In: Finance
Suppose Bank of America Stock has a beta of 1.32, whereas Boeing Stock has a beta of 1.23. If the risk-free interest rate is 1.78% and the expected return of the market portfolio is 10%, according to the CAPM?
A. What is the expected return of Bank of America Stock? (Please Show Calculations - No excel please)
B. What is the expected return of Boeing Stock? (Please Show Calculations - No excel please)
C. What is the beta of a portfolio that consists of 45% Bank of America stock and 55% Boeing stock? (Please Show Calculations - No excel please)
D. What is the expected return of a portfolio that consists of 45% Bank of America stock and 55% Boeing stock? (Please solve it using two ways) - (Please Show Calculations)
Before getting to the solution we should know the CAPM equation.
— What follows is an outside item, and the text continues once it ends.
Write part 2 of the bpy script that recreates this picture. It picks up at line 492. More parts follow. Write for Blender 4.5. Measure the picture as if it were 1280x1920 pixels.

E(Ri) = Rf + Betastock[ E(Rm) - Rf ]
where, E(Ri) = Expected Return of the Stock
Rf = Risk-free Rate
Betastock = Beta of the Stock
E(Rm) = Expected return of the market portfolio
A.) Using the above equation and the information provided in the question,
E(R1) = 1.78% + 1.32 (10% - 1.78%) = 12.6304%
B.) Using the above equation and the information provided in the question,
E(R2) = 1.78% + 1.23 (10% - 1.78%) = 11.8906%
C.) Beta of Portfolio = w1Beta1 + w2Beta2
where, w1 = weight of Bank of America Stock
Beta1 = Beta of Bank of America Stock
w2 = weight of Boeing Stock
Beta2 = Beta of Boeing Stock
Beta of Porfolio = .45 X 1.32 + .55 X 1.23 = 1.2705
D.) E(Rp) = w1E(R1) + w2E(R2)
where, E(Rp) = Expected return of the portfolio
w1 = weight of Bank of America Stock
E(R1) = Expected Return of Bank of America Stock [From Part A]
w2 = weight of Boeing Stock
E(R2) = Expected Return of Boeing Stock [From Part B]
E(Rp) = .45 X 12.6304% + .55 X 11.8906 = 12.2235%
Another way of Calculating Portfolio Expected Return,
As we already know Portfolio Beta, Risk-free Rate and Expected Return on market Portfolio, we can apply CAPM equation.
E(Rp) = 1.78% + 1.2705(10% - 1.78%) = 12.2235%.